Chinese pens have a number of things going for them. They are often ridiculously cheap and the quality has improved immeasurably compared with a decade ago. I bought several and was quite impressed with what I got for the most part. For one reason or another they didn’t really suit me and I sold them on. All except one, this Hero 1588.
It’s an entirely metal pen but it is light so I’m fairly sure the barrel and cap are made of some aluminium alloy, rather than the usual brass. The section/hood assembly is steel and therefore a little heavier but it doesn’t unduly unbalance the pen.
I don’t usually like metal sections and I’m not fond of sections that are shaped to indicate where your fingers should go. I don’t really care for hooded nibs either so why do I like this pen so much that it is the only Chinese pen remaining? First, despite being shiny metal the section is not slippery because of its sculpted shape. I’ll forgive the pen its hooded nib because the nib is so good. It’s a firm extra-fine. The ink delivery is completely reliable – no hard starting or skipping. It suits my hand so well that this £3 pen is one of my favourites, a better all-round performer than some pens I have that cost fifty times more.

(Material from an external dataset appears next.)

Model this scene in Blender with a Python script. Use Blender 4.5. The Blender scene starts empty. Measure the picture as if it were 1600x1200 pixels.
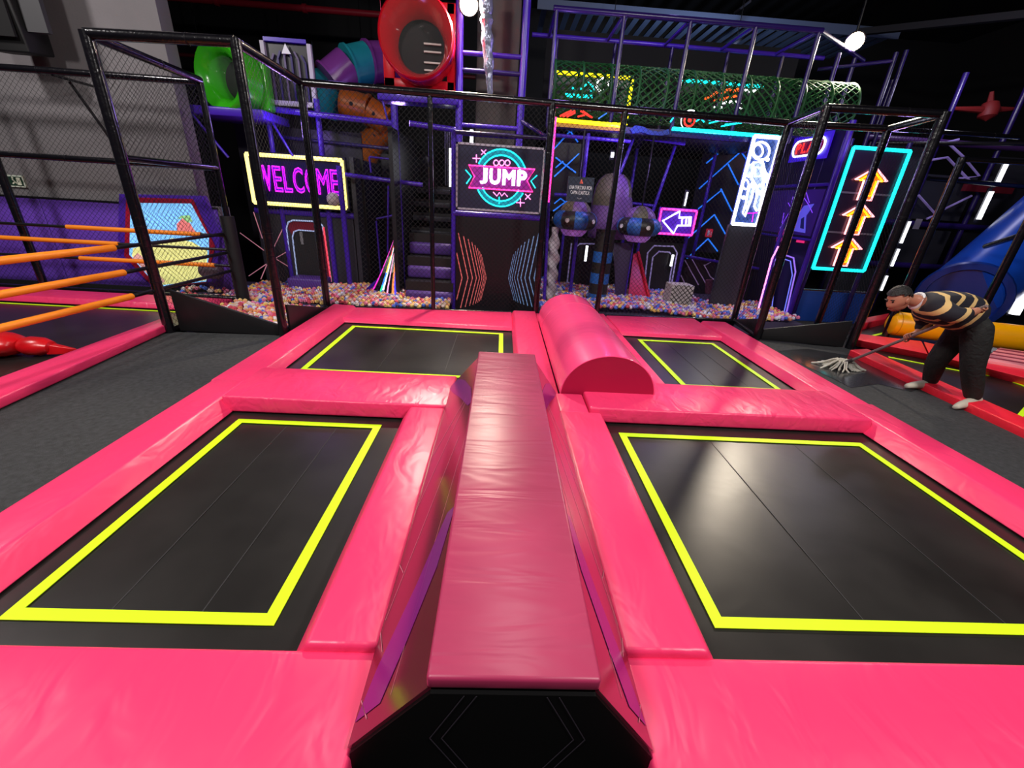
import bpy, bmesh, math, random
from mathutils import Vector, Matrix
random.seed(7)
R = math.radians
scene = bpy.context.scene
C = scene.collection

# ------------------------------------------------------------------ camera, world, lights, exposure
H = 1.70
PITCH, ROLL, YAW, FPX = R(23.72), R(3.714), R(-2.6), 652.35
fw = Vector((-math.sin(YAW)*math.cos(PITCH), math.cos(YAW)*math.cos(PITCH), -math.sin(PITCH)))
r0 = Vector((math.cos(YAW), math.sin(YAW), 0)); u0 = r0.cross(fw)
rt = r0*math.cos(ROLL) + u0*math.sin(ROLL)
up = u0*math.cos(ROLL) - r0*math.sin(ROLL)
CAM = Vector((0, 0, H))
cam = bpy.data.cameras.new('camera'); camo = bpy.data.objects.new('camera', cam); C.objects.link(camo)
m = Matrix.Identity(4)
for i in range(3):
    m[i][0] = rt[i]; m[i][1] = up[i]; m[i][2] = -fw[i]; m[i][3] = CAM[i]
camo.matrix_world = m
cam.sensor_fit = 'HORIZONTAL'; cam.sensor_width = 36.0; cam.lens = 36.0*FPX/1600
cam.clip_start = 0.02; cam.clip_end = 100
scene.camera = camo

def at(px, py, X=None, Y=None, Z=None):
    """world point seen at a photograph pixel, on the plane X, Y or Z = const"""
    d = fw + rt*((px-800)/FPX) - up*((py-600)/FPX)
    if X is not None: t = (X-CAM.x)/d.x
    elif Y is not None: t = (Y-CAM.y)/d.y
    else: t = (Z-CAM.z)/d.z
    return CAM + d*t

w = bpy.data.worlds.new('world'); scene.world = w; w.use_nodes = True
w.node_tree.nodes['Background'].inputs[0].default_value = (0.30, 0.26, 0.38, 1)
w.node_tree.nodes['Background'].inputs[1].default_value = 0.05
scene.view_settings.view_transform = 'Standard'
scene.view_settings.look = 'None'
scene.view_settings.gamma = 1.0
scene.view_settings.use_curve_mapping = False
scene.view_settings.exposure = 0.24

def lamp(name, kind, loc, energy, color=(1, 1, 1), size=0.5, target=None, spot=None, blend=0.6):
    l = bpy.data.lights.new(name, kind); l.energy = energy; l.color = color
    if kind == 'AREA': l.shape = 'SQUARE'; l.size = size
    else: l.shadow_soft_size = size
    if kind == 'SPOT': l.spot_size = spot or R(110); l.spot_blend = blend
    o = bpy.data.objects.new(name, l); C.objects.link(o); o.location = loc
    if target is not None:
        o.rotation_euler = (Vector(target)-Vector(loc)).to_track_quat('-Z', 'Y').to_euler()
    return o
# ceiling floodlights of the hall over and behind the viewer
lamp('hall_flood', 'AREA', (-3.6, -0.6, 5.9), 270, (1, .95, .92), .7, (-1.2, 3.0, 0))
lamp('hall_flood', 'AREA', (4.2, -0.6, 5.9), 270, (1, .95, .92), .7, (2.0, 3.0, 0))
lamp('hall_flood', 'AREA', (0.4, 3.0, 6.2), 80, (1, .93, .90), .7, (0.4, 3.2, 0))
lamp('hall_flood', 'AREA', (-7.0, 3.2, 5.6), 150, (1, .94, .93), .6, (-6.5, 7.0, 1.4))
# black-light lamps hanging inside the play structure
for p, e in (((-3.4, 7.5, 2.5), 12), ((-1.9, 8.6, 2.9), 10), ((1.9, 7.6, 2.6), 22), ((3.6, 8.0, 2.4), 24),
             ((-2.8, 7.6, 4.6), 7), ((2.6, 8.4, 4.7), 9), ((6.0, 7.3, 2.9), 10), ((.9, 7.9, 3.9), 6)):
    lamp('black_light', 'POINT', p, e, (.42, .26, 1), .12)
lamp('black_light', 'POINT', (8.2, 8.6, 4.2), 40, (.75, .72, 1), .15)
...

Metal hooded nibs seem to be an exclusively Chinese thing. At least, I haven’t seen one on any European or Japanese pen though I confess my knowledge of modern pens is hardly comprehensive. Beyond that the pen is rather ordinary, traditional even. It’s flattopped and very gently tapered. It has an arrow-clip which strongly resembles that on recent Parker models, though I am unaware of any Parker that looks like this pen. The only thing that draws the eye is the robin’s egg blue of the cap and barrel.
Considering that a few years ago many Chinese pens were encrusted with decorations that appealed to their taste much more than ours, they have come a long way. They have learned from Parker, whose pens they often emulate, but also from Japanese pens like the various Pilots which several Chinese pens resemble. Above all their nib technology has been transformed, if this little pen is anything to go by.
Vaguely reminiscent to a Parker 15 I would say, although why you would copy a budget pen currently in production escapes me.
Tony Fischier’s page on 15s http://parkerpens.net/parker15.html
The current incarnation of the 15 seems to be called a jotter – even though it is not a ball pen. £15-18 on Amazon
I have a 15 at the moment. Perhaps the barrel resembles it but the cap is quite different, I would have said. Many Chinese pens don’t copy anything these days but just sell in their own right. Of course they make shameless copies too, but the ones I have come across only look a bit like the Parker original. In the hand they feel quite different, many being brass-bodied.
People buy all sorts of things for all sorts of reasons – there’s no accounting for taste which is often lacking with budget pens, but it’s a free world etc. This subject of low cost pens from that part of the world – with knock off designs etc. is particularly contentious currently, on the other side of the pond in particular – funny really, since the source of the Hero was the origin of some of the worlds greatest inventions – paper, china, gunpowder to name but half a dozen. Perhaps innovation now escapes them.
Unfortunately, as with many products from that area, there appears not to be a level playing field when it comes to manufacture, though as Deborah has already said, the Hero writes well “because the nib is so good”, so we tend to overlook the down side.
That clip is very much in the style of an IM/Frontier/Sonnet, and would agree the pen does share some of the 15s appearance.
Oddly I don’t have an example of a Mixy, but often see 15s on my travels and have both Flighters and plastic barrelled examples, though none is inspiring and is just another of Parker’s successful ventures into the budget market. I don’t buy f.ps. new so can’t comment on current retail prices, but am prepared to believe that when new the Hero is going to be a lot cheaper than a new Parker 15, even with postage, and with the intended school/college market in mind, those buyers will go for the cheaper pen since cost is everything.
Though not a writer, I get the impression that most of Parker’s budget inventions will generally write and perform to a similar level – Vectors, P25, P15 etc. – perhaps they feel the need to tweak their range occasionally and ‘invent’ a new name, though performance is no different. None is probably noticeably better than the Hero, and certainly all are more expensive. Sometimes though it’s worth paying more for quality – look how long some of the 51s and 61s have lasted.
Long live Tony Fischier’s site – marvellous resource. Would be good to think we all sent him a small donation occasionally:-)
All sorts of things are contentious, though I would have said that the antipathy to Chinese pens is lower now than some years ago. It makes no difference anyway. The pens are on sale and people buy them.
The resemblance to the 15 is slight. Being as simple as it is, it resembles many pens, some of them very old. As regards longevity, I agree that it is unlikely that it will outlast many earlier, much more expensive pens.
Although I don’t have anything like an encyclopedic knowledge of the fountain-pen market, the Lamy 2000 strikes me as a fairly well known European pen with a metal section and a hooded nib. Whether it had predecessors or imitators in that respect I couldn’t say.
Yes, I suppose. I was really thinking of a shiny metal section but I didn’t make that clear. I wouldn’t really regard the section on the Lamy 2000 as resembling the one on the Hero 1588.